We all have leftovers, but not all garbage is created equal. When food goes bad, it shouldn’t just hit the trash, but a lot of times it does.

“Over 20 percent of the waste that we have that people put in the trash is mostly organic matter,” George Hall, a senior in high school and student volunteer said.

That is why Meriden is launching “Making Meriden Green.” It is the first free composting program for residents of a Connecticut city, funded by a $40,000 grant from The Department of Energy and Environmental Protection (DEEP).

“We know that we're faced facing a waste disposal crisis here in the state of Connecticut,” DEEP Commissioner Katie Dykes said. “That means that municipalities are going to increasingly have to rely on exporting their waste out of state to find a place that will accept it for disposal unless we're able to accelerate innovative approaches like what Meriden is doing here.”

Eight student volunteers will help roll out the program, handing out trash bags to people that are clients of HQ Dumpsters. The green bags are for food scraps and the orange are for trash.

“You can throw them all in the same container,” Xavier Febles, a senior and student volunteer said.

One-thousand households are participating in the pilot program. Each one will get 16 green bags and 32 orange bags, which is a four-month supply. How they do will set the tone for how the program does in other cities across the state.

“Meriden is the first city to be trying out this program. If this program is successful, we can reduce waste and trash all over Connecticut,” Hall said.

The program aims to engage citizens that wouldn’t typically compost.

“If you just had people that volunteered, you'd be, you know, preaching to the choir,” Meriden Director of Public Works Howard Weissberg said. “We want to gauge, how does this work across the board?”

Once residents partake, HQ Dumpsters will haul the organic waste to Quantum Biopower in Southington, where it will be composted or turned into renewable energy.

The program launches February 2nd and runs four months.

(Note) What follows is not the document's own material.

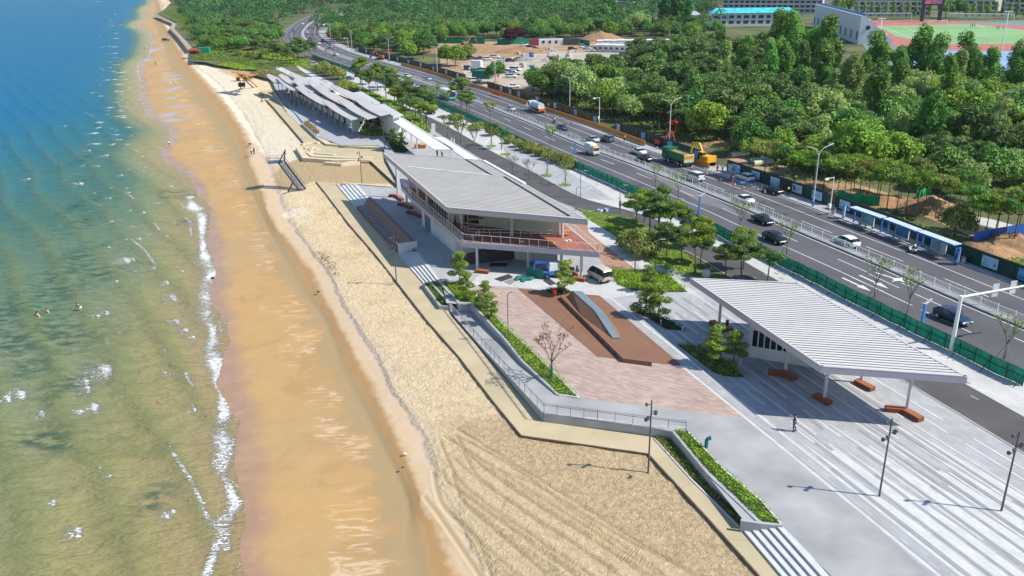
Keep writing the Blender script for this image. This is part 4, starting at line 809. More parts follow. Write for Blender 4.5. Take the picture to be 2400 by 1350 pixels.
# camera masts
for x, y, h, lab in ((1404,289,7.0,'white traffic camera mast beyond the long orange barrier'), (1944,503,6.6,'white camera mast left of the bus shelters'), (817,122,7,'small white camera mast at the bend')):
    T = thing('camera_mast', lab, 'mast', G(x, y, .03), .6); mb = MB(); mb.tube((0, 0, 0), (0, 0, h), .1, .08, 8); mb.bar((0, 0, h-.1), (-2.0, .2, h), .09, .09); mb.build('mast', C['white_paint'], T, world=False)
    mb = MB(); mb.box((-1.6, .1, h-.2), (.5, .2, .2)); mb.box((-2.0, .2, h-.15), (.3, .2, .2)); mb.box((-.25, 0, 1.6), (.5, .35, .7)); mb.build('camera_box', C['white_paint'], T, world=False)
Z = Vector((0, 0, 1))
def clip_poly(P, n, a, b):
    """keep a <= n.p <= b of a convex polygon"""
    def half(P, f):
        o = []
        for i in range(len(P)):
            p, q = P[i], P[(i+1) % len(P)]; fp, fq = f(p), f(q)
            if fp >= 0: o.append(p)
            if (fp >= 0) != (fq >= 0): o.append(p.lerp(q, fp/(fp-fq)))
        return o
    P = half(P, lambda p: p.dot(n)-a)
    return half(P, lambda p: b-p.dot(n)) if len(P) > 2 else []
def ribbed_roof(T, pts, th, pitch, slat, mats, rib_dir, slot=None, inset=.35):
    """pts: top outline at z; slats run along rib_dir"""
    z = pts[0].z; c = sum(pts, Vector())/len(pts)
    mb = MB(); mb.prism(pts, z-th, z-.06); mb.build('roof_deck', C['fascia'], T)
    inner = [c+(p-c)*(1-inset/(p-c).length) for p in pts]
    mb = MB(); mb.prism([Vector((p.x, p.y, 0)) for p in inner], z-.062, z-.045); mb.build('roof_underlay', mats[1], T)
    n = Vector((-rib_dir.y, rib_dir.x, 0)); vals = [p.dot(n) for p in inner]; a = min(vals); mb = MB()
    while a < max(vals):
        q = clip_poly([Vector((p.x, p.y, 0)) for p in inner], n, a, a+slat)
        if len(q) > 2: mb.prism(q, z-.04, z+.03, bottom=False)
        a += pitch
    mb.build('roof_slat', mats[0], T)
    mb = MB(); L = len(pts)
    for i in range(L):
        p, q = pts[i], pts[(i+1) % L]; d = (q-p).normalized(); nn = (c-(p+q)/2); nn -= d*nn.dot(d); nn.normalize()
        mb.bar(p+nn*.12+Z*.02, q+nn*.12+Z*.02, .24, .10)
    mb.build('roof_edge', C['pale_metal'], T)
def bench(px, z, size, label, kind='L', corten='corten', rz=None, group='corten benches round the columns'):
    p = G(px[0], px[1], z); T = thing('bench', label, 'bench', p, 0, group); mb = MB()
    pts = [Vector((q.x, q.y, 0)) for q in GL(size, z)]
    if len(pts) == 2:
        mb.bar(pts[0]+Z*(z+.22), pts[1]+Z*(z+.22), .75, .44)
    else:
        a, b, c_ = pts; w = .38
        def nrm(u, v): d = (v-u).normalized(); return Vector((-d.y, d.x, 0))
        n1, n2 = nrm(a, b), nrm(b, c_); m_ = (n1+n2); m_ = m_/m_.dot(n1)
        for s0, s1 in ((1, -1),):
            P = [a+n1*w, b+m_*w, b-m_*w, a-n1*w]; mb.prism(P, z, z+.46); P = [b+m_*w, c_+n2*w, c_-n2*w, b-m_*w]; mb.prism(P, z, z+.461)
    o = mb.build('seat', C[corten], T); mb.v = [(v[0], v[1], v[2]) for v in mb.v]
    top = MB()
    for f, mi in zip(mb.f, mb.m):
        vs = [Vector(mb.v[i]) for i in f]
        if all(abs(v.z-(z+.46)) < .03 or abs(v.z-(z+.44)) < .03 for v in vs): top.poly([v+Z*.006 for v in vs])
    if top.f: top.build('seat_top', C['corten_top'], T)
    return T
# ================================================================ near pavilion
PV = GL([(1617,652), (1925,860), (2268,884), (1868,663)], 5.65)
T = thing('pavilion', 'near open pavilion with a white ribbed roof on slim columns and a white kiosk room', 'pavilion', G(1925, 960, 0))
SLATW = mat('roof_slat_white', (.60, .575, .55), .5, var=.05, scale=.3); UNDER = mat('roof_gap_dark', (.15, .14, .14), .8)
M_('slat_grey', (.42, .40, .375), .55, var=.07, scale=.4)
ribdir = (PV[2]-PV[1]).normalized(); ribbed_roof(T, PV, .66, .56, .37, [SLATW, UNDER], ribdir)
cols = [(1685,766), (1840,874), (1931,939), (2018,897), (2124,967)]
for (x, y) in cols: p = G(x, y, 0); mb = MB(); mb.tube(p, p+Z*5.05, .17, .17, 12); mb.build('column', C['pale_metal'], T, smooth=False)
# kiosk room
kr = GL([(1751,836), (1954,871), (2075,845), (1890,812)], 0)
fL, fR = G(1751, 836), G(1955, 871); back = (PV[3]-PV[0]).normalized(); depth = Vector((fL.x, fL.y, 0)); bk = Vector((.55, .83, 0)).normalized()
kr = [fL, fR, fR+Vector((1.6, 2.6, 0)), fL+Vector((3.2, 4.4, 0))]
mb = MB(); mb.prism(kr, 0, 4.99); rm = mb.build('wall', C['white_wall'], T)
d = (fR-fL).normalized(); nrm = Vector((d.y, -d.x, 0)); nrm = nrm if nrm.y < 0 else -nrm; Lw = (fR-fL).length
wa = G(1761, 787, 1.3); u0 = .35; nw = 11; ww = (Lw*.80)/nw
fr = MB(); fr.bar(fL+d*u0+nrm*.02+Z*2.35, fL+d*(u0+nw*ww)+nrm*.02+Z*2.35, .05, 2.1); wf = fr.build('window', C['white_paint'], T)
for k in range(nw):
    g = MB(); a = fL+d*(u0+k*ww+.07)+nrm*.06+Z*2.35; b = fL+d*(u0+(k+1)*ww-.07)+nrm*.06+Z*2.35; g.bar(a, b, .03, 1.9); g.build('pane', C['glass'], wf)
bench((1685,766), 0, [(1668,758), (1692,776), (1716,775)], 'angled corten bench at the shaded column nearest the pines')
bench((1840,874), 0, [(1800,876), (1838,880), (1862,893)], 'angled corten bench at the column before the kiosk windows')
bench((1931,939), 0, [(1910,930), (1944,950)], 'straight corten bench in the shade left of the big column pair')
bench((2018,897), 0, [(2006,897), (2045,917)], 'straight sunlit corten bench under the roof at the rear column')
bench((2124,967), 0, [(2074,962), (2118,966), (2158,989)], 'angled sunlit corten bench at the right hand column')
# ================================================================ main building
B = thing('beach_building', 'two storey white building with a big grey ribbed roof and red terrace over the plaza', 'building', G(1100, 600, 0))
ROOF = GL([(897,358), (1048,487), (1378,515), (1132,376)], 8.6)
rib2 = (ROOF[2]-ROOF[1]).normalized(); ribbed_roof(B, ROOF, .75, .7, .57, [C['slat_grey'], mat('roof_gap_grey', (.26, .25, .24), .8)], rib2)
mb = MB()
for (a, b) in (((955,390), (1150,410)),): mb.bar(G(*a, 8.66), G(*b, 8.66), .28, .06)
mb.build('roof_seam', C['white_paint'], B)
mb = MB()
for (a, b) in (((1092,374), (1151,410)), ((1181,414), (1334,506))): mb.bar(G(*a, 8.655), G(*b, 8.655), .34, .07)
mb.build('roof_gutter', C['black'], B)
mb = MB(); mb.bar(G(1134,376,8.72), G(1230,430,8.72), .5, .12); mb.build('roof_cap', C['white_paint'], B)
# terrace slab
DK = GL([c for c in ((940,435), (964,463), (1085,567), (1405,591), (1338,535), (1300,500), (1080,430))], 4.15)
dk = MB(); dk.prism([DK[0], DK[1], DK[2], DK[3], DK[4], ROOF[2]*1+Vector((-3, 9, -4.45)), ROOF[0]+Vector((3, -1, -4.45))], 3.35, 4.12); dk.build('terrace_slab', C['fascia'], B)
cen = sum(DK[:5], Vector())/5
dd_ = [p+(cen-p).normalized()*.35 for p in (DK[0], DK[1], DK[2], DK[3], DK[4])]
mb = MB(); mb.prism([Vector((p.x, p.y, 0)) for p in dd_]+[DK[5]*1], 4.122, 4.15); mb.build('terrace_floor', REDPAV2 if 'REDPAV2' in globals() else brick_mat('terrace_boards', (.33, .115, .075), (.38, .14, .09), (.22, .08, .05), .2, 12, -ANG, joint=.01, var=.1, patch=.4), B)
# ground floor walls
wl = [G(990, 528, 0), G(1013, 556, 0), G(1069, 594, 0), G(1075, 600, 0)]
gf = [G(990,530), G(1068,594), G(1068,594)+Vector((12.8, 2.2, 0)), G(990,530)+Vector((16, -3, 0)), ]
a0, a1 = G(990, 530), G(1068, 594); dirw = (a1-a0).normalized(); inn = Vector((-dirw.y, dirw.x, 0)); inn = inn if inn.x > 0 else -inn
rb = G(1306, 617); gf = [a0, a1, rb, rb+(a0-a1)*.8]
mb = MB(); mb.prism(gf, 0, 3.34); mb.build('ground_floor_wall', C['white_wall'], B)
nrm = -inn
for f0, f1, z0_, z1_, nm in ((.10, .28, .1, 2.6, 'door'), (.38, .66, 2.35, 2.65, 'vent_slot')):
    L = (a1-a0).length; p = a0+dirw*L*f0; q = a0+dirw*L*f1; mb = MB(); mb.bar(p+nrm*.02+Z*(z0_+z1_)/2, q+nrm*.02+Z*(z0_+z1_)/2, .05, z1_-z0_); o = mb.build(nm, C['glass'] if nm == 'door' else C['dark_metal'], B)
    if nm == 'door':
        g = MB()
        for k in range(5): r = p.lerp(q, k/4); g.bar(r+nrm*.05+Z*.1, r+nrm*.05+Z*2.6, .06, .06)
        g.build('frame', C['white_paint'], o)
# front wall vertical ribs (corrugated cladding)
def cladding(a, b, z0, z1, out, name='cladding'):
    L = (b-a).length; d = (b-a)/L; n = int(L/.45); mb = MB()
    for k in range(n+1): p = a+d*(k*L/n)+out*.04; mb.bar(p+Z*z0, p+Z*z1, .09, .16)
    return mb.build(name, C['cream_rib'], B)
M_('cream_rib', (.60, .60, .52), .6, var=.05)
df = (rb-a1).normalized(); of = Vector((df.y, -df.x, 0)); of = of if of.y < 0 else -of
cladding(a1.lerp(rb, .32), rb, .1, 3.3, of)
# upper storey box: glazed left side, cream ribbed front
zU = 4.15; u1 = G(1061, 520, zU); u0 = G(1012, 480, zU); ur = G(1311, 553, zU); uf = [Vector((p.x, p.y, 0)) for p in (u0, u1, ur, ur+(u0-u1)*1.0)]
mb = MB(); mb.prism(uf, zU-.02, 7.84); mb.build('upper_wall', C['cream_rib'], B)
dU = (u1-u0).normalized(); oU = Vector((dU.y, -dU.x, 0)); oU = oU if oU.x < 0 else -oU; LU = (u1-u0).length
for k in range(8):
    p = u0+dU*(LU*(k+.06)/8)+oU*.03; q = u0+dU*(LU*(k+.94)/8)+oU*.03; mb = MB(); mb.bar(Vector((p.x, p.y, 6.0)), Vector((q.x, q.y, 6.0)), .05, 3.4); w_ = mb.build('window', C['glass_blue'], B)
    mb = MB(); mb.bar(Vector((q.x, q.y, 4.2))+oU*.03, Vector((q.x, q.y, 7.8))+oU*.03, .12, .10); mb.build('frame', C['white_paint'], w_)
dF = (ur-u1).normalized(); oF = Vector((dF.y, -dF.x, 0)); oF = oF if oF.y < 0 else -oF
cladding(Vector((u1.x, u1.y, 0)), Vector((ur.x, ur.y, 0)), zU, 7.8, oF, 'upper_cladding')
mb = MB(); p = u1.lerp(ur, .12); q = u1.lerp(ur, .26); mb.bar(Vector((p.x, p.y, 6))+oF*.1, Vector((q.x, q.y, 6))+oF*.1, .06, 3.2); mb.build('window', C['glass'], B)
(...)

DEEP says there is already interest in a similar program from several municipalities because it will cut down on trash hauling prices and lower the cost of living for residents.

“The big challenge is changing habits and getting our residents into the habit of separating their food scraps the same way they do their recycling,” Dykes said.

The student volunteers see the potential.

“I think it’s for a better future,” Febles said.

That, along with lasting impact for their generation.

“We want to create a town that people want to come back and live in,” Hall said. “We want to create a sustainable city and a city that is clean, and cleanliness in a city that you would want to be proud to live in.”